If we do not act now, as individuals, as communities, as businesses, and as nations to slow and gradually halt the current meltdown, we risk destroying the very global systems that have enabled us to thrive and prosper.
In this insightful, accessible, and important new book, Dr. Henry Pollack explores the vital role that ice plays in the functioning of our planet, how it impacts human life, how we in turn are affecting ice, and why the decisions we make today, both individually and collectively, will shape the world and human society for thousands of years to come.
A World Without Ice explains complex global systems in simple terms without dumbing down the message, and explores the very real implications for people and the planet without succumbing to romanticism or hyperbole. As such, this book will help a broad range of readers understand the challenges we face and the high stakes of the climate change debate. Readers will be confronted with the fact that humans are no longer passive players in the global climate system, but rather key drivers of many changes now becoming apparent.
I have known Dr. Pollack and followed his research into global climate change since 1992, when I called on him to testify before the Senate, and later I sought his expertise at the White House. A geophysicist at the University of Michigan since 1960, Dr. Pollack led a global scientific consortium that reconstructed Earths surface temperature over the past millennium, through the innovative use of borehole temperature measurements made in the rocks of Earths crust.
He has advised the National Science Foundation, testified before National Academy of Sciences and congressional committees, and was a contributor to and member of the United Nations Intergovernmental Panel on Climate Change, which shared the 2007 Nobel Peace Prize.
In addition to respecting his scientific expertise, though, I have also come to know and respect Dr. Pollack as an effective communicator, a scientist with the rare ability to engage ordinary people and to translate scientific ideas into everyday terms that are easy to understand. Ive watched Dr. Pollack, as one of my advisors on The Climate Project, help hundreds of people wrap their minds around the complexities and challenges of climate change, and come away not only better informed, but feeling empowered by their knowledge as well.
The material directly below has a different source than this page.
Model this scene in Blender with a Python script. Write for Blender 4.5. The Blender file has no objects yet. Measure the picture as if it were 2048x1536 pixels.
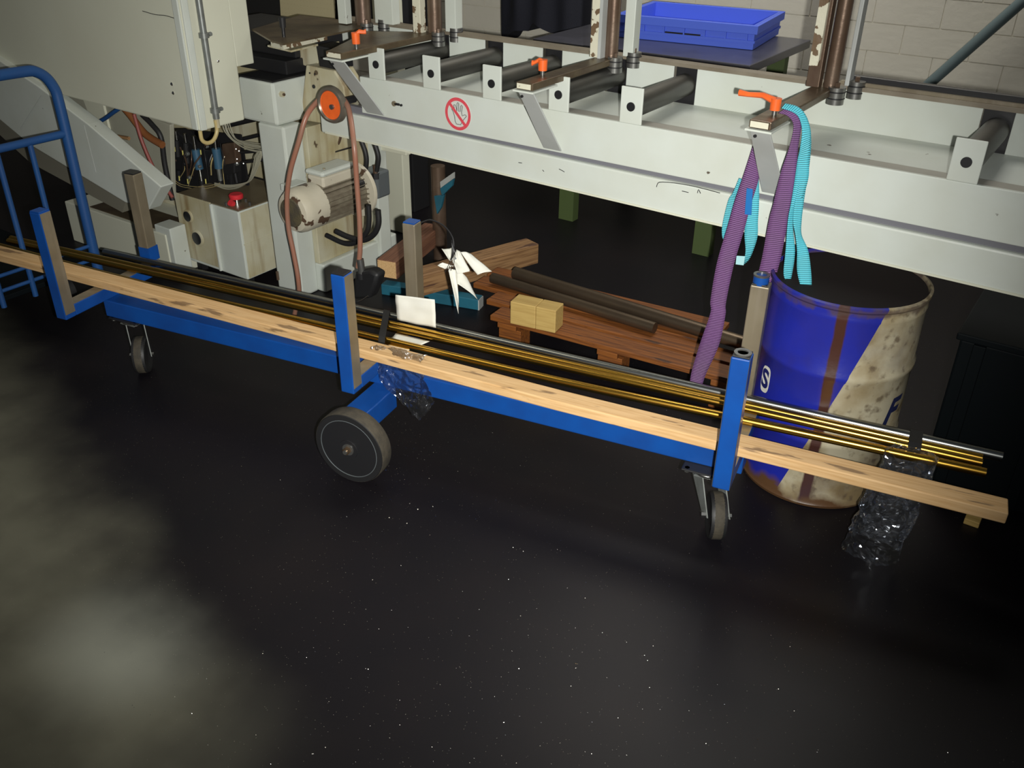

Intuitively, he grasps the relationship between science and humanism, and bridges them with rationality and grace. He brings that same straightforward, affable approach to the pages of A World Without Ice, a book that I believe will help large numbers of readers understand and meet the paramount challenge of our time.
For years now, efforts to address the growing climate crisis have been undermined by the idea that we must choose between our planet and our way of life, between our moral duty and our economic well-being. These are false choices. In fact, the solutions to the climate crisis are the very same solutions essential to redressing our economic and national security crises.
Though daunted by the crisis at hand, I am by nature an optimist. I have seen peoples capacity, when informed and inspired, to bring about necessary change. I am hopeful that A World Without Ice, in illuminating the challenge of climate change through the prism of ice, will help spark people to engage their friends and families, their communities, congregations, companies, and countries, in the battle to save the natural environment that has nurtured us. We live on an unlikely, infinitesimal island of possibility in the endless sea of space, and we must all work to save our home before its too late.